Oh, pas tant pour les histoires qui y sont consignées. Tous nous
connaissons plus ou moins les vies brisées de Malibran, Falcon,
Colbran, Callas, Cerquetti, Duval. Ces talents fauchés par des
forces si supérieures et si imprévues, ces
célébrités destituées. Pierre Miscevic a
utilisé la documentation qu’il avait : de seconde
main pour les défuntes, de première main pour la
Cerquetti et la Duval, qu’il est allé rencontrer en Italie
et en Suisse. Le historiettes de l’opéra, les anecdotes,
les menus incidents et les coucheries de hasard, rien ne manque. Vous
saurez tout sur Edo, le mari de la Cerquetti qui, le soir venu,
réécoutait les enregistrements de sa femme en sanglotant,
ce qui pourrait bien, dixit Miscevic, avoir provoqué la
névrose de leur fille unique. Vous saurez presque tout sur les
amants improbables de Poulenc et l’effet de ces romances sur son
humeur et sa création. Vous saurez tous sur les avortements de
la Colbran.
Non, nous le recommandons pour l’espèce de
naïveté joyeuse qui partout l’irrigue. Ce livre est
un livre d’amour et de passion. Les histoires racontées
ici le sont avec une sorte de constant ravissement.

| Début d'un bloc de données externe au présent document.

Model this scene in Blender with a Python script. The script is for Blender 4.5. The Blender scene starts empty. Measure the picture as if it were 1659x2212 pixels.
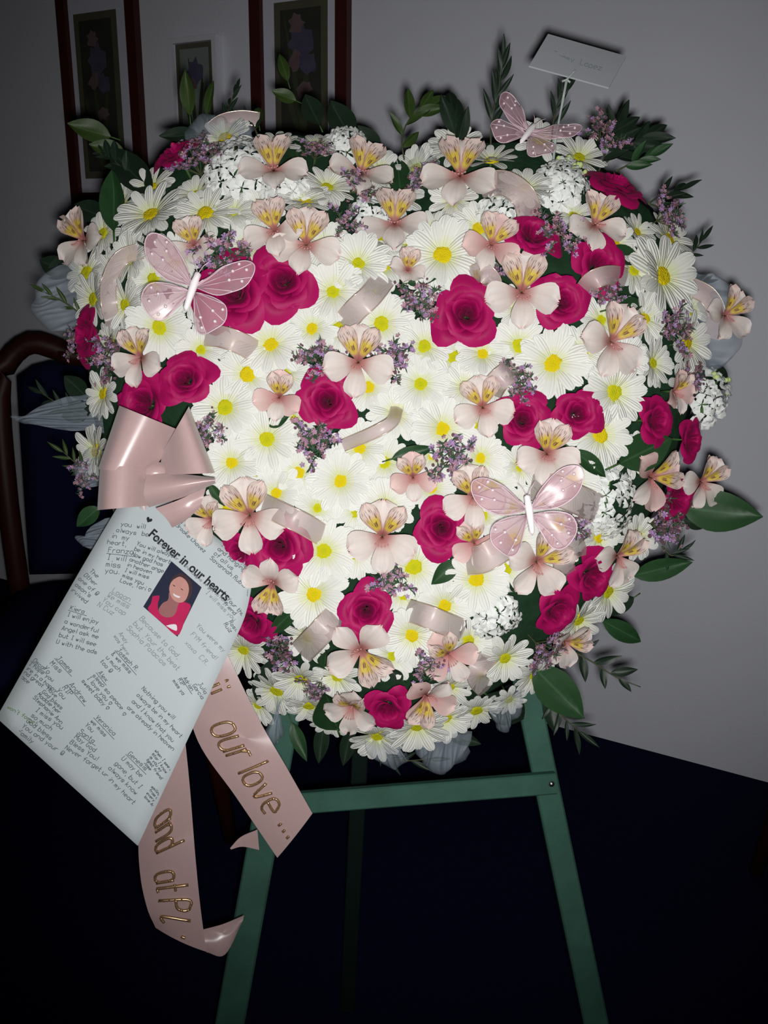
import bpy, math, random
import numpy as np
from mathutils import Vector, Matrix, Quaternion

random.seed(11)
SC = bpy.context.scene
COL = SC.collection

# ------------------------------------------------------------------ camera, light, exposure
W, H, F = 1659, 2212, 1900.0
CAM_Z, PITCH, ROLL = 1.12, math.radians(17), math.radians(1.0)
CAM = Vector((0, 0, CAM_Z))
FWD = Vector((0, math.cos(PITCH), -math.sin(PITCH)))
_up = Vector((0, math.sin(PITCH), math.cos(PITCH)))
RIGHT = Vector((1, 0, 0)) * math.cos(ROLL) + _up * math.sin(ROLL)
UP = _up * math.cos(ROLL) - Vector((1, 0, 0)) * math.sin(ROLL)
CAMROT = Matrix((RIGHT, UP, -FWD)).transposed()          # camera axes as columns

cam_data = bpy.data.cameras.new('camera')
cam_data.sensor_fit = 'VERTICAL'; cam_data.sensor_height = 36.0
cam_data.lens = F / H * 36.0
cam_data.clip_start = 0.02; cam_data.clip_end = 50
cam = bpy.data.objects.new('camera', cam_data); COL.objects.link(cam)
cam.matrix_world = Matrix.Translation(CAM) @ CAMROT.to_4x4()
SC.camera = cam

world = bpy.data.worlds.new('world'); SC.world = world
world.use_nodes = True
world.node_tree.nodes['Background'].inputs[0].default_value = (0.05, 0.06, 0.10, 1)
world.node_tree.nodes['Background'].inputs[1].default_value = 0.05

flash_data = bpy.data.lights.new('phone_flash', 'SPOT')   # the phone's own flash, just under its lens
flash_data.energy = 39.5; flash_data.color = (1.0, 0.99, 0.975)
flash_data.spot_size = math.radians(90); flash_data.spot_blend = 1.0
flash_data.shadow_soft_size = 0.010
flash = bpy.data.objects.new('phone_flash', flash_data); COL.objects.link(flash)
flash.matrix_world = Matrix.Translation(CAM + RIGHT * 0.006 - UP * 0.015) @ (CAMROT @ Matrix.Rotation(math.radians(6), 3, 'X') @ Matrix.Rotation(math.radians(-2.5), 3, 'Y')).to_4x4()

SC.view_settings.view_transform = 'Standard'
SC.view_settings.look = 'None'
SC.view_settings.gamma = 1.0
SC.view_settings.use_curve_mapping = False
SC.view_settings.exposure = 0.0
SC.cycles.max_bounces = 6; SC.cycles.diffuse_bounces = 3; SC.cycles.glossy_bounces = 2; SC.cycles.transparent_max_bounces = 10


# ------------------------------------------------------------------ helpers
def PX(x, y, d):
    x, y, d = float(x), float(y), float(d)
    return CAM + d * (FWD + (x - W / 2) / F * RIGHT - (y - H / 2) / F * UP)


def srgb(r, g, b):
    f = lambda c: (c / 255 / 12.92) if c / 255 <= 0.04045 else ((c / 255 + 0.055) / 1.055) ** 2.4
    return (f(r), f(g), f(b), 1.0)


def node_mat(name):
    m = bpy.data.materials.new(name); m.use_nodes = True
    nt = m.node_tree
    return m, nt, nt.nodes['Principled BSDF']


def simple(name, col, rough=0.6, spec=0.3, metal=0.0, noise=0.0, nscale=30.0, bump=0.0, bscale=200.0, sheen=0.0):
    m, nt, b = node_mat(name)
    b.inputs['Base Color'].default_value = col
    b.inputs['Roughness'].default_value = rough
    b.inputs['Specular IOR Level'].default_value = spec
    b.inputs['Metallic'].default_value = metal
    if sheen: b.inputs['Sheen Weight'].default_value = sheen
    if noise:
        n = nt.nodes.new('ShaderNodeTexNoise'); n.inputs['Scale'].default_value = nscale
        n.inputs['Detail'].default_value = 4
        tc = nt.nodes.new('ShaderNodeTexCoord'); nt.links.new(tc.outputs['Object'], n.inputs['Vector'])
        mx = nt.nodes.new('ShaderNodeMix'); mx.data_type = 'RGBA'
        mx.inputs[6].default_value = tuple(c * (1 - noise) for c in col[:3]) + (1,)
        mx.inputs[7].default_value = tuple(min(1, c * (1 + noise)) for c in col[:3]) + (1,)
        nt.links.new(n.outputs['Fac'], mx.inputs[0]); nt.links.new(mx.outputs[2], b.inputs['Base Color'])
    if bump:
        n2 = nt.nodes.new('ShaderNodeTexNoise'); n2.inputs['Scale'].default_value = bscale
        tc2 = nt.nodes.new('ShaderNodeTexCoord'); nt.links.new(tc2.outputs['Object'], n2.inputs['Vector'])
        bp = nt.nodes.new('ShaderNodeBump'); bp.inputs['Strength'].default_value = bump
        bp.inputs['Distance'].default_value = 0.002
        nt.links.new(n2.outputs['Fac'], bp.inputs['Height']); nt.links.new(bp.outputs['Normal'], b.inputs['Normal'])
    return m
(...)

D’émerveillement presque contagieux. La musique
n’est qu’un ingrédient de ces romans de femme,
où le sexe, l’argent, la jalousie ont leur part. Faut-il
dire avec notre consoeur que c’est là du niveau
« Harlequin » ? Non, car ce livre
n’est pas celui d’un froid faiseur, mais d’un
admirateur effréné. Il circule partout l’humeur
enjouée de l’inconditionnel, qui ne compatit avec le
malheur que pour, faisant un pas de côté, en admirer la
splendeur : oui le malheur est splendide, le tragique nous
transporte, l’affligeant nous enchante… parce que cela
nous change de la quotidienne vacuité. Et lorsque tant de
désastres sont transcendés par les somptuosités de
l’Art, alors c’est le comble : c’est ce
qu’on appelle le sublime, car alors la douleur devient sacrifice.
Si bien qu’au cœur de ce livre ne se trouvent ni
l’art, ni le sentiment, ni l’amour, ni rien de tout cela,
mais en somme une description assez fouillée et fiévreuse
de l’esprit de sacrifice, de vies sacrificielles. Que tout cela
soit raconté sur un ton plutôt aimable, bien tenu, ne doit
pas offusquer ce fond-là : car enfin, l’ultime phrase
du livre, citée ci-dessus, n’est pas seulement une
jérémiade de barbon ni un
« hélas » de réactionnaire poussif,
mais une interrogation véritable et nécessaire, qui nous
renvoie tous à nos griffonnages et à nos
médiocrités – qui, aujourd’hui, porterait l’amour de l’art jusqu’à l’incandescence du sacrifice ?
Il faut remercier Pierre Miscevic d’avoir osé, avec son
bon sourire et son entrain adolescent, poser cette question, car elle
est de celles, peu nombreuses, qui peuvent encore blesser notre
époque confite en auto-satisfaction.